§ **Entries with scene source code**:
———

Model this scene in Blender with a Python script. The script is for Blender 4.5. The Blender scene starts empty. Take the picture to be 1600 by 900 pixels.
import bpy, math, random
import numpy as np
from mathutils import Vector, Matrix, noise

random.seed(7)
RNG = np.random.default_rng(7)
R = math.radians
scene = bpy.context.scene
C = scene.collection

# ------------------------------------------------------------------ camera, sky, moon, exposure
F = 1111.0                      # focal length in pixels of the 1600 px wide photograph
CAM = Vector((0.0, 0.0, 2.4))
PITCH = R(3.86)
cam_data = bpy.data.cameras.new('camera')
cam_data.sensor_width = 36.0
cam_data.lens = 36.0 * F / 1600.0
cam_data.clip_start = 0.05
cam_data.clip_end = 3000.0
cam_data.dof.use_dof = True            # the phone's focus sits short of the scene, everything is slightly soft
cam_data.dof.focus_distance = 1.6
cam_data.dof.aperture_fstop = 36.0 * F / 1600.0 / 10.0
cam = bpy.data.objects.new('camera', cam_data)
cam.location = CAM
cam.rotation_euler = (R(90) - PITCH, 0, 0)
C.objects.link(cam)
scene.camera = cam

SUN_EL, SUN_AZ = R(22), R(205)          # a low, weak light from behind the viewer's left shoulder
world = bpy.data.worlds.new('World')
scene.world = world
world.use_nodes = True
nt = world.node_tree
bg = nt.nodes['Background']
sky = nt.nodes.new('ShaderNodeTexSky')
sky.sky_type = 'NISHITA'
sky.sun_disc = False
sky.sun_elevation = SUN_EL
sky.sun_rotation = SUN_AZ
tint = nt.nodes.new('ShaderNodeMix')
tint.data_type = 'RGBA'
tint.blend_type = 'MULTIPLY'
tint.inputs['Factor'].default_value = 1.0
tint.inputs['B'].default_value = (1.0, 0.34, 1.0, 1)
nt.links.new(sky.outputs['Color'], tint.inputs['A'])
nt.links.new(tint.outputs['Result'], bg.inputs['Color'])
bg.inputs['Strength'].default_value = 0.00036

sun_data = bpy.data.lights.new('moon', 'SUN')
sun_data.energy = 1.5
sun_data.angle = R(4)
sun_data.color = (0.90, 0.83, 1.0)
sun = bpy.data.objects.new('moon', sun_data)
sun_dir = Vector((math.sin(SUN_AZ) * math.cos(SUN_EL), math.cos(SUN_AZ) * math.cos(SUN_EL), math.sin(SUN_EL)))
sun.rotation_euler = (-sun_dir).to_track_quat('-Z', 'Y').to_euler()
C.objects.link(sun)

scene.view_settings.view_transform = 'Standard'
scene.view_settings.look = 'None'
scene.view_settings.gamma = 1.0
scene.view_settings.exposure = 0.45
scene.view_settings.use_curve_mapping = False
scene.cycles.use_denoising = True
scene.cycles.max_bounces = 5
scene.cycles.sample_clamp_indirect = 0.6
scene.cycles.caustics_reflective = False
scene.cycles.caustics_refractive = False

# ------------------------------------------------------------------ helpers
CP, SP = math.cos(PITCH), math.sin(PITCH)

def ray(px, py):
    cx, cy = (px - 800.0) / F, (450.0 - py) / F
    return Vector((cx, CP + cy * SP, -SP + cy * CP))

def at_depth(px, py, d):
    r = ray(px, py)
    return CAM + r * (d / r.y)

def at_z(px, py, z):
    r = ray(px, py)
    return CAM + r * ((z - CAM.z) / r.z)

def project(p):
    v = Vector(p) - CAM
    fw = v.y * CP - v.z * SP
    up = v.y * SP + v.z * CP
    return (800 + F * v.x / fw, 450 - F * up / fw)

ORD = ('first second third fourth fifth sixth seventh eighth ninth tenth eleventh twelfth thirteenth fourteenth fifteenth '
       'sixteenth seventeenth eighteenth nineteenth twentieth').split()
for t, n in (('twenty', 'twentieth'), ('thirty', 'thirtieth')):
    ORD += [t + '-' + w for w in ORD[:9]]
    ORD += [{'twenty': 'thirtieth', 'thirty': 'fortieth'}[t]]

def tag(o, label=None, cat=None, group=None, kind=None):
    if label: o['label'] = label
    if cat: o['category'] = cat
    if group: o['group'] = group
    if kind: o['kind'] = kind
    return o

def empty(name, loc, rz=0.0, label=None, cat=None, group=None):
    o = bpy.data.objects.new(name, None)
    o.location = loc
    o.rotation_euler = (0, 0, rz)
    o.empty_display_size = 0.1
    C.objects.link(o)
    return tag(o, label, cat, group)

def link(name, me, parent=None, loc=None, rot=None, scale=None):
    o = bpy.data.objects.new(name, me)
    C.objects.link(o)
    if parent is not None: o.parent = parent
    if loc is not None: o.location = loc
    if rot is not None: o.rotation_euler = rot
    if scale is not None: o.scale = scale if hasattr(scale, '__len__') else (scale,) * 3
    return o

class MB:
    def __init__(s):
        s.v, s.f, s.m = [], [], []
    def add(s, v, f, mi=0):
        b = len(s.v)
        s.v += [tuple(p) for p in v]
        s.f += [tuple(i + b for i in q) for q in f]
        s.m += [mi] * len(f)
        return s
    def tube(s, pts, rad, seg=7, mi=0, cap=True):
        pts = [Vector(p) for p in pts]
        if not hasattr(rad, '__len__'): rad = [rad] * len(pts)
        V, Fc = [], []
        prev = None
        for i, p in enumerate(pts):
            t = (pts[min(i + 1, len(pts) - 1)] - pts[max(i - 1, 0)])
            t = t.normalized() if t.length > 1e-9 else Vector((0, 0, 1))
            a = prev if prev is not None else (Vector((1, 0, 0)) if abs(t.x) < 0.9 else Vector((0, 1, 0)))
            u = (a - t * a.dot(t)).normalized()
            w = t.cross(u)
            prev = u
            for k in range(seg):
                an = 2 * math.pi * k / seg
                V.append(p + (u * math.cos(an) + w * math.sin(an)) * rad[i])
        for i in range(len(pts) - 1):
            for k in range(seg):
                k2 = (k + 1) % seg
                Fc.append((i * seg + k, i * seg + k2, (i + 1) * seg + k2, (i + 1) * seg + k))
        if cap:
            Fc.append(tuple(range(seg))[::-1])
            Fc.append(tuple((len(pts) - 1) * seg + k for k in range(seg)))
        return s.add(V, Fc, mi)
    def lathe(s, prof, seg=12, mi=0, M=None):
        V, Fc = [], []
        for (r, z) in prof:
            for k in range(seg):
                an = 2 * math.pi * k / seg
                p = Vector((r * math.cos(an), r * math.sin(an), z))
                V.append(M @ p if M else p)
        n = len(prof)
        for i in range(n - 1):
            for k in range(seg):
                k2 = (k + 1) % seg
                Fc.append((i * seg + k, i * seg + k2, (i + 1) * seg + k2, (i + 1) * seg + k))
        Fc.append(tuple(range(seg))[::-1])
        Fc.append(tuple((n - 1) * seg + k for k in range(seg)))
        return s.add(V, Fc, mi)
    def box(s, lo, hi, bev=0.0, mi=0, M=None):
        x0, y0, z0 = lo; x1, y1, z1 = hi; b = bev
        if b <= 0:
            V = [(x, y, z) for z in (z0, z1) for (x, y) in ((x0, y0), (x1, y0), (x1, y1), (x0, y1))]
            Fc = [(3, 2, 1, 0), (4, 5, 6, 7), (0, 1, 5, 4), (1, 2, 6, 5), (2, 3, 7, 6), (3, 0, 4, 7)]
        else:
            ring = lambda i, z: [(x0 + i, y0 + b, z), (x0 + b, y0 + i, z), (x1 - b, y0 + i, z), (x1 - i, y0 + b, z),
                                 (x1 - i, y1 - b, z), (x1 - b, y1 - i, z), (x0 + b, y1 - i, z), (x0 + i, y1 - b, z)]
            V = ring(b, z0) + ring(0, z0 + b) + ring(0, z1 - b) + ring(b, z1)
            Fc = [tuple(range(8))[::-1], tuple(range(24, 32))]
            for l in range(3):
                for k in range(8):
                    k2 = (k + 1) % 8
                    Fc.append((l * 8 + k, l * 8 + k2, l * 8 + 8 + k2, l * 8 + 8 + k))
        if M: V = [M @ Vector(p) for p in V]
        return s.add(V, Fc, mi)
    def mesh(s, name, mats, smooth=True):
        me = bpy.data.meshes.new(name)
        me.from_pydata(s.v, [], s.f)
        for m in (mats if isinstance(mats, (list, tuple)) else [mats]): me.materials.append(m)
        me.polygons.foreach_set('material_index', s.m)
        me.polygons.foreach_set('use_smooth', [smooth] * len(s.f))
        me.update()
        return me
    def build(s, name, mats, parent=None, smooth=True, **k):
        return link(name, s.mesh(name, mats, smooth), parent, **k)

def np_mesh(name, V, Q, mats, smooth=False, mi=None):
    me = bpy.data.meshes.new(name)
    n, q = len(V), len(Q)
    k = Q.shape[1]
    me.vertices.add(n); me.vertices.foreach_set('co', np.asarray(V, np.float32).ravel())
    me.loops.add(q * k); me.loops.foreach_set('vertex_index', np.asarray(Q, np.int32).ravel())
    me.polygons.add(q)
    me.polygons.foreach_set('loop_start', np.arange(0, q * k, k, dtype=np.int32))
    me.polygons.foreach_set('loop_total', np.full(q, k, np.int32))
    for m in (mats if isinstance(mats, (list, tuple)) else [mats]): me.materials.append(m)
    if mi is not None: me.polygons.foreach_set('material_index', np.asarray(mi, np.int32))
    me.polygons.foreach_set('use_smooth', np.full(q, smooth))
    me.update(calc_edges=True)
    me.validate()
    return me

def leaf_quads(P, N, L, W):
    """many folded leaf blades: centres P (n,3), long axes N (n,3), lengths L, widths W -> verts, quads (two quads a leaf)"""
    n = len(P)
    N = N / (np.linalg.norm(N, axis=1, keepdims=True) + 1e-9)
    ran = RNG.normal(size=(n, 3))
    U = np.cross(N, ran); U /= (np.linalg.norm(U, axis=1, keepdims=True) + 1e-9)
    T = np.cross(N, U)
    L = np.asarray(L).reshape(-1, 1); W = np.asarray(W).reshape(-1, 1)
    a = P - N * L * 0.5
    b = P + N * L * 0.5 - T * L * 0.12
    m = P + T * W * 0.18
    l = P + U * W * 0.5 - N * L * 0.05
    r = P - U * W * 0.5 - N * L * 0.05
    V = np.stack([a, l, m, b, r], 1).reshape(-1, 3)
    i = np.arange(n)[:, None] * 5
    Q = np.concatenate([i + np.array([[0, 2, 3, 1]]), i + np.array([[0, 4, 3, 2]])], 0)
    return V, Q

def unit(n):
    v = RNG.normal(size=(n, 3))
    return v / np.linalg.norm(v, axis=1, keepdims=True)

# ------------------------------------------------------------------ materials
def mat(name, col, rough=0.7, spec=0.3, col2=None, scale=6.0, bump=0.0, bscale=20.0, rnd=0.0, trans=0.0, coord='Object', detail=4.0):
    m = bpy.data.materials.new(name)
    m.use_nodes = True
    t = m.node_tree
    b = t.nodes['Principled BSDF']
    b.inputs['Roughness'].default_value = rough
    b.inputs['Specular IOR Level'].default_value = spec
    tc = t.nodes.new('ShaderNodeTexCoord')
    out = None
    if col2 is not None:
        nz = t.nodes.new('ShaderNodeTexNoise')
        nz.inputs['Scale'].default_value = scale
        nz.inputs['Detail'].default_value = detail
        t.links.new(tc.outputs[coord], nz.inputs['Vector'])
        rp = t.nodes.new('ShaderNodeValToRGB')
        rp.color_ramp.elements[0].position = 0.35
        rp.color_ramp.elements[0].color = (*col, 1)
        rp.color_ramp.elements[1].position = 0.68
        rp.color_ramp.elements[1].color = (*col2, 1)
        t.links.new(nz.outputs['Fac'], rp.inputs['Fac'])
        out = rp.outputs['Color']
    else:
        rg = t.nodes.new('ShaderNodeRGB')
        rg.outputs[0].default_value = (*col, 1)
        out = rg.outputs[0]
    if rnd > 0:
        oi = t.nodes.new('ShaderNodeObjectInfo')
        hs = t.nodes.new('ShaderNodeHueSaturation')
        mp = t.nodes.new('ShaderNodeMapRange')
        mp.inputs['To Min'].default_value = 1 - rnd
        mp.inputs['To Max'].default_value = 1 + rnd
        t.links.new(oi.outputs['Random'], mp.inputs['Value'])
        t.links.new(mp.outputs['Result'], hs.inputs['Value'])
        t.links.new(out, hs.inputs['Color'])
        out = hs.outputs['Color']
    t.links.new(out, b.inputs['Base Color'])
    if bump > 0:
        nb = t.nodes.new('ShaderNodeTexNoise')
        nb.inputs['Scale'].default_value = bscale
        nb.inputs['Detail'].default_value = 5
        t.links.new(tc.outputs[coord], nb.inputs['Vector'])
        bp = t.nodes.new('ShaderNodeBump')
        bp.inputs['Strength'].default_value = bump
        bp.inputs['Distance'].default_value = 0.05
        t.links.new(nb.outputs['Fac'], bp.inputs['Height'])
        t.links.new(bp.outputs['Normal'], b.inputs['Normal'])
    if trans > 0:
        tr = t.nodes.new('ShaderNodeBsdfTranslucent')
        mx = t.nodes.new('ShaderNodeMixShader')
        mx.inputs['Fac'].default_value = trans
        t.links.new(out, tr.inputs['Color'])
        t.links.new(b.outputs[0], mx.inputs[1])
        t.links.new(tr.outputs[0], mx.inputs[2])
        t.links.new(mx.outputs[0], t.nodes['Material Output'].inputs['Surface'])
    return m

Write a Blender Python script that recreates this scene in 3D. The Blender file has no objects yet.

———

§ **Work to do**:
Select from the material above each line in which the string "script" appears, and list those lines.

§ **Written response**:
Model this scene in Blender with a Python script. The script is for Blender 4.5. The Blender scene starts empty. Take the picture to be 1600 by 900 pixels.
Write a Blender Python script that recreates this scene in 3D. The Blender file has no objects yet.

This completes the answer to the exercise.